Après sept années difficiles marquées par les taux d’intérêt négatifs, la Suisse pourrait à nouveau y faire face d’ici la fin de l’année 2025. Une approche proactive qui viserait à protéger l’économie suisse d’une récession prolongée, en tenant compte des défis spécifiques du pays.
La Banque nationale suisse prépare un retour aux taux d’intérêt négatifs en 2025
La Banque nationale suisse (BNS) s'apprête à abaisser son taux directeur en décembre 2024 pour la quatrième fois cette année, atteignant 0,75 %. Cette série de baisses pourrait préparer la Suisse à renouer avec les taux d'intérêt négatifs d'ici fin 2025, une situation redoutée mais potentiellement nécessaire selon les responsables de la politique monétaire.
Le nouveau président de la BNS, Martin Schlegel, a abordé cette question délicate lors d'une conférence à l'Université de Zurich. Insistant sur la nécessité d'agir rapidement face aux défis économiques et monétaires, il a rappelé que bien que personne n'aime les taux négatifs, y compris la Banque nationale, ces mesures pourraient devenir indispensables pour contrer une déflation menaçante et stabiliser l'économie suisse.
Pourquoi les taux négatifs refont surface ?
Les taux d'intérêt négatifs, que « personne n'aime », selon Schlegel, sont envisagés pour contrer un éventuel ralentissement économique combiné à une déflation persistante. Avec un franc suisse apprécié, refuge traditionnel en période d'incertitude, les exportations du pays sont sous pression, tandis que la baisse des prix des importations renforce les tendances déflationnistes.
Contrairement à d'autres banques centrales, la BNS adopte une approche flexible de la stabilité des prix, ciblant un taux d'inflation compris entre 0 % et 2 %. Cette marge permettrait à la banque d'intervenir de manière plus mesurée tout en limitant les risques d'auto-entretien de la déflation, un phénomène qui freine la consommation et l'investissement en raison des anticipations de baisses futures des prix.
Une Europe fragilisée comme facteur aggravant
La situation économique en Europe alimente également les inquiétudes.
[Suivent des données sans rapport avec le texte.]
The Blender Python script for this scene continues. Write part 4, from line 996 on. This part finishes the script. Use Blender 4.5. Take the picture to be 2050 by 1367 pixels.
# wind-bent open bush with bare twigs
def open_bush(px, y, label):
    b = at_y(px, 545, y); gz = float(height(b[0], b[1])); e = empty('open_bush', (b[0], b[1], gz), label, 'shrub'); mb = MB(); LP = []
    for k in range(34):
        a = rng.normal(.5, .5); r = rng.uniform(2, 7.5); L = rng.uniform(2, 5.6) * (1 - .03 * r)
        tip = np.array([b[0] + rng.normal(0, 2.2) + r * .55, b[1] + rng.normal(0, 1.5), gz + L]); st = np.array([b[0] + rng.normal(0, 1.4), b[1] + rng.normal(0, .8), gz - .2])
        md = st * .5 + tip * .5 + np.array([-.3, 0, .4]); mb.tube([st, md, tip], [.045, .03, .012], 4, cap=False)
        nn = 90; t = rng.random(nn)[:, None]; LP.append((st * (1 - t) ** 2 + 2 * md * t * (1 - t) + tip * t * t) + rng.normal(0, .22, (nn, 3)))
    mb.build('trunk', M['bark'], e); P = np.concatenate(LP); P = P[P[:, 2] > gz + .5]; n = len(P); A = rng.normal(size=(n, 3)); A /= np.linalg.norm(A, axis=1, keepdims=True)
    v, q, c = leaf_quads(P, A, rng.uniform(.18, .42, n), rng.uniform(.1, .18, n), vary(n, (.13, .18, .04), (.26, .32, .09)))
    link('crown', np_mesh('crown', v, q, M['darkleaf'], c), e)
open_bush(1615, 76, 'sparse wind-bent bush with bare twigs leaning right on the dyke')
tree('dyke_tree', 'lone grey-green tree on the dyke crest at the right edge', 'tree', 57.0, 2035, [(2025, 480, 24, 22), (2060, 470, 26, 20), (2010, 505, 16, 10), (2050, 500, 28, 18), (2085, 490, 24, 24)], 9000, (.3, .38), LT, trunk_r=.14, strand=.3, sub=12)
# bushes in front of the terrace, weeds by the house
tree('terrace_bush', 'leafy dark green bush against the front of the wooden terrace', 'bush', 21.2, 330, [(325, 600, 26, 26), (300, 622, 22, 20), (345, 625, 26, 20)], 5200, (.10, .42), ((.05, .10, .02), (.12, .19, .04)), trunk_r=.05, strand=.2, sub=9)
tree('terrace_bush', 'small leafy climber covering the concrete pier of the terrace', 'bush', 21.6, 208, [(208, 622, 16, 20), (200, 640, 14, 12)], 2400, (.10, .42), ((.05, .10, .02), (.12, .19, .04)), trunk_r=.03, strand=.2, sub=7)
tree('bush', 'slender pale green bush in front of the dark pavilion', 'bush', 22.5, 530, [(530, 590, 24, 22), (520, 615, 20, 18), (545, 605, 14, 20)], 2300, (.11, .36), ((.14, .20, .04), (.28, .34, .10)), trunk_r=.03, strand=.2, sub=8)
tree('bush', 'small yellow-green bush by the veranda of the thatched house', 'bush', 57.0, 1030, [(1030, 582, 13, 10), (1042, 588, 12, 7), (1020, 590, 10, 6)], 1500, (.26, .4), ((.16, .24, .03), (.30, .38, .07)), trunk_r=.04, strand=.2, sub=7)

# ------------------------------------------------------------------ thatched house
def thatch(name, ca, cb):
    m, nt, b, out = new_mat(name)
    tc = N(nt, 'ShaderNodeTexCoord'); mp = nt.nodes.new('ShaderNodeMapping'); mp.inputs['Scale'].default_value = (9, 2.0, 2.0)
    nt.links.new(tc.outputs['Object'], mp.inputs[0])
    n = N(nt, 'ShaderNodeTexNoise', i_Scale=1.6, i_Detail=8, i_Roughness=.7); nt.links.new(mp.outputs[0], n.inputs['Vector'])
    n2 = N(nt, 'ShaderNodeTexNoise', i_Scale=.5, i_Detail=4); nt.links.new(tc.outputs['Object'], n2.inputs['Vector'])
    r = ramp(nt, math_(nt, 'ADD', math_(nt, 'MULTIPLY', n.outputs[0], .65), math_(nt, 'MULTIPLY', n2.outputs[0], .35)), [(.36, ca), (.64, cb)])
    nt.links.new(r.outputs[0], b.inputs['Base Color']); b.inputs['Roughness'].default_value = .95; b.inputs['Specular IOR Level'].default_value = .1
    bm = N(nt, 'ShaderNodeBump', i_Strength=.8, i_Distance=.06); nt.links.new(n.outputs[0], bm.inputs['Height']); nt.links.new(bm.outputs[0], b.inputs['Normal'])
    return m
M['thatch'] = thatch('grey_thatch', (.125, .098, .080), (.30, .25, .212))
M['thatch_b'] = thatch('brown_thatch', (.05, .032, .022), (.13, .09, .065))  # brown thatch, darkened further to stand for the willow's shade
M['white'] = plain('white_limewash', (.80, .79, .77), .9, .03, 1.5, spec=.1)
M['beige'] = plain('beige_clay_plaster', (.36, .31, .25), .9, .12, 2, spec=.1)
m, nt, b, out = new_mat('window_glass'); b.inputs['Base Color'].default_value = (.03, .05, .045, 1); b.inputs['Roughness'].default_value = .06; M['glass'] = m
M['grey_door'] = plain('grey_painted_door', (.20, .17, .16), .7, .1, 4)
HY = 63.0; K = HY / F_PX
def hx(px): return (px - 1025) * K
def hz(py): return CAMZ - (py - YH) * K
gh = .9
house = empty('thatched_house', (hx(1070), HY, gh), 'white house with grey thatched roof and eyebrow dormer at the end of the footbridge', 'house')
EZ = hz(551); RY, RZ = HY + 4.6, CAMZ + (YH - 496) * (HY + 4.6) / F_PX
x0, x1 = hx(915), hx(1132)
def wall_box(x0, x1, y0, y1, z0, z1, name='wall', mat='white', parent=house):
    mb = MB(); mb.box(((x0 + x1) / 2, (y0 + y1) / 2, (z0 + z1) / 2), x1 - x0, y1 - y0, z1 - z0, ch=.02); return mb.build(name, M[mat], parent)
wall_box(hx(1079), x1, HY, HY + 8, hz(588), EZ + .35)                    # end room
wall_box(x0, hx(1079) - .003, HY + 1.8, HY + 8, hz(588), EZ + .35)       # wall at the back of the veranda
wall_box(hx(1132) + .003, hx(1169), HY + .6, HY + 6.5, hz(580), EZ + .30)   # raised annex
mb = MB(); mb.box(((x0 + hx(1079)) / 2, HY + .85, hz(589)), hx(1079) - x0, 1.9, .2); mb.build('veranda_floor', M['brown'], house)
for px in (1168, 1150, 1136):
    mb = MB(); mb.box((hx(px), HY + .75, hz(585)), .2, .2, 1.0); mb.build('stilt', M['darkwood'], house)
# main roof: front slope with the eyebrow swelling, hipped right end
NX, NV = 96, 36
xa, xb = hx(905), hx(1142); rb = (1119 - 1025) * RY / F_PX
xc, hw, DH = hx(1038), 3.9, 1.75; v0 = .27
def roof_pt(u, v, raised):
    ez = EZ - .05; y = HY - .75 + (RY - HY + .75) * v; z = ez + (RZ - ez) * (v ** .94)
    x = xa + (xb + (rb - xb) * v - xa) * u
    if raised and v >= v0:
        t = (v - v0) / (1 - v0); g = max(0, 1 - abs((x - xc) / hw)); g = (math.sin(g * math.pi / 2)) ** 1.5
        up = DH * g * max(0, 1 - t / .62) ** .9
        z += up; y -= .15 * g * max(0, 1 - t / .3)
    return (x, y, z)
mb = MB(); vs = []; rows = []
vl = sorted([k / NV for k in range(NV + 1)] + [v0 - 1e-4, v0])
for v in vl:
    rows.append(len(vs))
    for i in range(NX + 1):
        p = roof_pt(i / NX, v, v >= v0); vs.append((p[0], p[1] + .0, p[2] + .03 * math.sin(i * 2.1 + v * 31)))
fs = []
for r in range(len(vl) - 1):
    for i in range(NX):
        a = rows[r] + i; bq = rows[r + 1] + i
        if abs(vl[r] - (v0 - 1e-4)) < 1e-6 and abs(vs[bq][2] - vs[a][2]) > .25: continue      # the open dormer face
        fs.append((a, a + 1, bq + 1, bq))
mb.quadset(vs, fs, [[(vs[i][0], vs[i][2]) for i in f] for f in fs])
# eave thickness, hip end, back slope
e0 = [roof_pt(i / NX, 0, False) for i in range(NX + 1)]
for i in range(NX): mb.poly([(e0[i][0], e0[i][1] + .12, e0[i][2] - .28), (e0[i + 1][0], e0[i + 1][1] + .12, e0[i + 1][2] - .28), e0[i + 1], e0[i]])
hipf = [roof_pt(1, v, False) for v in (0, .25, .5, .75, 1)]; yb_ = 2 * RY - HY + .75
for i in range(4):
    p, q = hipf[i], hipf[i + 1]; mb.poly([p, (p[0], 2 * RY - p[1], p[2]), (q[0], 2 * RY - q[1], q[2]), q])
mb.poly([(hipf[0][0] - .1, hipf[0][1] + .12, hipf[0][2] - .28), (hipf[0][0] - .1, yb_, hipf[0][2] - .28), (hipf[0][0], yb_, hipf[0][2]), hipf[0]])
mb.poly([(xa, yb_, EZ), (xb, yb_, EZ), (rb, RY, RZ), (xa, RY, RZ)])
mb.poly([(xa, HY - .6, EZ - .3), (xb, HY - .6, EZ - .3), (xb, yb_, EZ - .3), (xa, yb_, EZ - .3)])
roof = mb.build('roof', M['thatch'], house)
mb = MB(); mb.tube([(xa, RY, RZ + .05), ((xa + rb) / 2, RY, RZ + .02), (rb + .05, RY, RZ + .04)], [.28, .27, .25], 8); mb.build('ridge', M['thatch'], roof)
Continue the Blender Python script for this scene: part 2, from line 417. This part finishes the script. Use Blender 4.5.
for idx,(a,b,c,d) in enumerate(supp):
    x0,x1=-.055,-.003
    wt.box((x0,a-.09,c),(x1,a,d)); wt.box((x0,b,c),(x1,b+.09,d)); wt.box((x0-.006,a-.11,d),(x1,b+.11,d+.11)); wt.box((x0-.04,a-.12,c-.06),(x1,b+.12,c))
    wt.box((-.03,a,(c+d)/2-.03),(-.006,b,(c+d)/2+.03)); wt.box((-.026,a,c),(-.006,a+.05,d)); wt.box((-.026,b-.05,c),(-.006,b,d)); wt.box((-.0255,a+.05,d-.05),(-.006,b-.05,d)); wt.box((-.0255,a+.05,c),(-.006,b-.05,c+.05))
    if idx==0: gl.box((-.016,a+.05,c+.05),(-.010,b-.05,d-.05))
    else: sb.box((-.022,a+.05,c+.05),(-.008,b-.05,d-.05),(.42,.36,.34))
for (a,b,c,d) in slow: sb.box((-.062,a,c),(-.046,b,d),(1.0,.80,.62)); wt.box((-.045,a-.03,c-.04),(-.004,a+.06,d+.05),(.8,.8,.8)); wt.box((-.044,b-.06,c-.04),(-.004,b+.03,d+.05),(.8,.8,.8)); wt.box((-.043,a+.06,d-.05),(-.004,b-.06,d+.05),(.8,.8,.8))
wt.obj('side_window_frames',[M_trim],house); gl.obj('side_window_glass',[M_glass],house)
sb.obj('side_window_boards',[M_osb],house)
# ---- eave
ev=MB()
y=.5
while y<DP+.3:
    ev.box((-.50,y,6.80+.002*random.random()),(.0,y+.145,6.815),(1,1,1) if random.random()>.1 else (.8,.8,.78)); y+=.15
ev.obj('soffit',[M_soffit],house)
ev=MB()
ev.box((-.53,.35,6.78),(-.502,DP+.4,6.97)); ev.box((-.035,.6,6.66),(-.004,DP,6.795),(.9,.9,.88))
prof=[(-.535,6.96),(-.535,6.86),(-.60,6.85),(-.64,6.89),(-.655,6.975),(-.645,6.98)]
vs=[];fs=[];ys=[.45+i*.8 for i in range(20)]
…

En Allemagne, l'industrie est confrontée à des licenciements massifs et le moral des affaires est en berne dans plusieurs grandes économies de la zone euro. Une chute soudaine de l'inflation dans la région pourrait accentuer les pressions déflationnistes en Suisse, rendant des baisses supplémentaires des taux directeurs inévitables.
Le vice-président de la BNS, Antoine Martin, a récemment souligné que les baisses de taux restent le levier le plus efficace dans ce type de contexte. Les interventions sur le marché des changes, bien que possibles, sont plus pertinentes lorsque le potentiel d'ajustement des taux directeurs est déjà pleinement exploité.
Une stratégie déjà en marche
Depuis le printemps dernier, les hypothèques à taux fixe sur cinq ans ont vu leur coût tomber à environ 1,5 %, un chiffre qui pourrait encore diminuer si les attentes des taux d'intérêt négatifs se concrétisent. Cette baisse des coûts de financement s'inscrit dans une dynamique où l'inflation suisse, actuellement légèrement supérieure à 1 %, pourrait repasser en territoire négatif d'ici 2025.
Malgré les réductions successives du taux directeur, la BNS est critiquée pour avoir sous-estimé le recul rapide de l'inflation réelle. Si cette tendance persiste, les taux d'intérêt réels corrigés de l'inflation pourraient continuer d'augmenter, aggravant le risque de déflation.
Une politique impopulaire mais nécessaire
La Banque nationale suisse s'est illustrée en 2022 par sa réactivité face à l'inflation, établissant ainsi une crédibilité précieuse sur les marchés financiers. Aujourd'hui, elle fait face à un défi inverse qui consiste à agir rapidement pour éviter une spirale déflationniste tout en maintenant la compétitivité de l'économie suisse, à la fois exportatrice et dépendante des importations.
Pour Martin Schlegel, débuter son mandat par une telle décision ne fait sans doute pas partie des scénarios idéaux. Cependant, dans un contexte d'instabilité croissante, les taux d'intérêt négatifs pourraient une fois de plus devenir une réalité incontournable pour préserver l'économie suisse.